Scientists overwhelmingly believe that human action is a major cause of global warming. They also believe that, unless slowed or reversed, this warming will have catastrophic results by the end of the millennium. If you don’t believe that science, why do you believe the science represented by the chart?
http://daily.sightline.org/2008/10/16/we-are-so-fat/
“Taken collectively, we humans and our animals are more than twice as heavy as all other vertebrates on the planet combined. In fact, humans alone are 8 times as heavy as all the wild vertebrates on land.”
http://www.teamliquid.net/forum/viewmessage.php?topic_id=198328
“A mass extinction is a world-changing event. In order to qualify, 75 percent of species must be eliminated within a “short” period (between a few hundred thousand years to a few million years).

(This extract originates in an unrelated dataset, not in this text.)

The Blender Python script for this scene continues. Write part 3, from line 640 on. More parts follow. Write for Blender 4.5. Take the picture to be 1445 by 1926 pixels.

This has only happened five times in history, and according to researchers at the University of California, Berkley, it’s happening a sixth time. This time, they claim humans are to blame.”
Humans matter.
Love the chart although I don’t think the question makes much as sense as asked. Matters to whom is what I’d like to know. We certainly matter to each other and I’m not sure anything ‘matters’ on a cosmological scale.
Human perspective is limited to the available knowledge and is bound to change. Subject to this limitation we are most evolved ones from the time life has got originated in earth and hence we do matter as much as any living things matter and it matters that we think and reflect and still try to unfold mysteries of the universe.
Montessori schools use this clock (google Montessori Clock of Eras) in their classrooms to help 6-9 year olds conceptualize the time-line before humans and after. A clock is used because it is a familiar measurement of time that children can understand. It is not representing the future as black…that is represents the Haydean (sp) era before there was life – when the planet was still volatile.
and we are just here a little more than one second, kinda puts things into prospective.
obviously, sex matters. It has been happening since 9:00, Earth time.